* WORK REQUIRED: The data below should be printed in full, exactly, and without any of its images.

* RECORDED DATA:
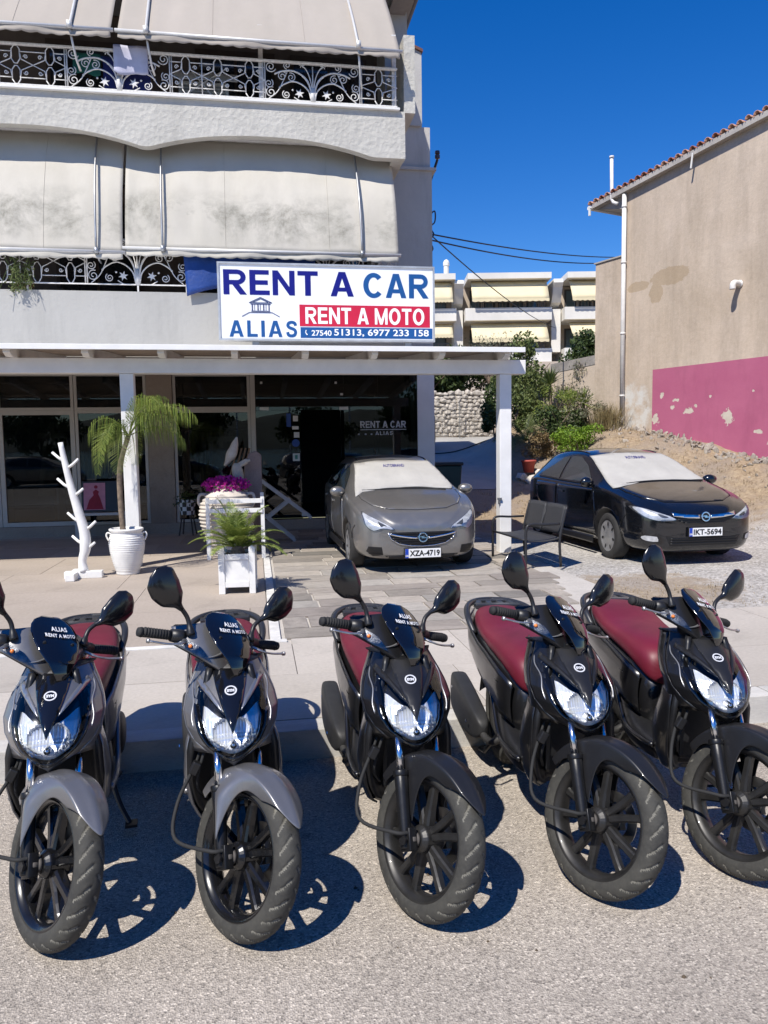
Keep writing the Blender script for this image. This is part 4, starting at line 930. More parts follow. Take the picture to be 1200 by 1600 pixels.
def tyre_mat():
    t = NT('tyre_rubber')
    n = t.ramp(t.noise(7, 5, .65), [(.3, 0), (.75, 1)]); d = t.ramp(t.noise(60, 3, .6), [(.45, 0), (.75, 1)])
    c = t.mix(n, (.024, .0235, .022), (.056, .054, .046)); c = t.mix(t.math('MULTIPLY', d, .22), c, (.10, .095, .08))
    t.set('Base Color', c); t.set('Roughness', .82); t.bump(t.noise(120, 3), .25, .002); return t.m
def tyre_mb(R, hw, rc, ro, N=364, Cn=40, K=26):
    def groove(u, v):
        t = (RD(-128)+RD(256)*v)/RD(90)
        return .08 < abs(t) < .80 and (u*K+abs(t)*1.25+(.5 if t > 0 else 0)) % 1 < .20
    def fn(u, v):
        th = 2*PI*u; ph = RD(-128)+RD(256)*v; t = ph/RD(90)
        x = hw*math.copysign(abs(math.sin(ph))**.85, ph); r = rc+(ro-rc)*(math.cos(ph) if abs(ph) < PI/2 else .75*math.cos(ph))
        if groove(u, v): x *= .985; r -= .0045*(1 if abs(t) < .6 else .5)
        if abs(t) < .03: r -= .0
        return (x, r*math.sin(th), r*math.cos(th))
    m = MB().grid(fn, N, Cn, cu=True)
    for q in range(len(m.f)):
        if groove((q % N+.5)/N, (q//N+.5)/(Cn-1)): m.mi[q] = 1
    return m
RX = MX.Rotation(PI/2, 4, 'Y')
def lathe_x(prof, n=32): return MB().lathe([(r, x) for x, r in prof], n, RX)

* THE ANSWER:
Keep writing the Blender script for this image. This is part 4, starting at line 930. More parts follow. Take the picture to be 1200 by 1600 pixels.
def tyre_mat():
    t = NT('tyre_rubber')
    n = t.ramp(t.noise(7, 5, .65), [(.3, 0), (.75, 1)]); d = t.ramp(t.noise(60, 3, .6), [(.45, 0), (.75, 1)])
    c = t.mix(n, (.024, .0235, .022), (.056, .054, .046)); c = t.mix(t.math('MULTIPLY', d, .22), c, (.10, .095, .08))
    t.set('Base Color', c); t.set('Roughness', .82); t.bump(t.noise(120, 3), .25, .002); return t.m
def tyre_mb(R, hw, rc, ro, N=364, Cn=40, K=26):
    def groove(u, v):
        t = (RD(-128)+RD(256)*v)/RD(90)
        return .08 < abs(t) < .80 and (u*K+abs(t)*1.25+(.5 if t > 0 else 0)) % 1 < .20
    def fn(u, v):
        th = 2*PI*u; ph = RD(-128)+RD(256)*v; t = ph/RD(90)
        x = hw*math.copysign(abs(math.sin(ph))**.85, ph); r = rc+(ro-rc)*(math.cos(ph) if abs(ph) < PI/2 else .75*math.cos(ph))
        if groove(u, v): x *= .985; r -= .0045*(1 if abs(t) < .6 else .5)
        if abs(t) < .03: r -= .0
        return (x, r*math.sin(th), r*math.cos(th))
    m = MB().grid(fn, N, Cn, cu=True)
    for q in range(len(m.f)):
        if groove((q % N+.5)/N, (q//N+.5)/(Cn-1)): m.mi[q] = 1
    return m
RX = MX.Rotation(PI/2, 4, 'Y')
def lathe_x(prof, n=32): return MB().lathe([(r, x) for x, r in prof], n, RX)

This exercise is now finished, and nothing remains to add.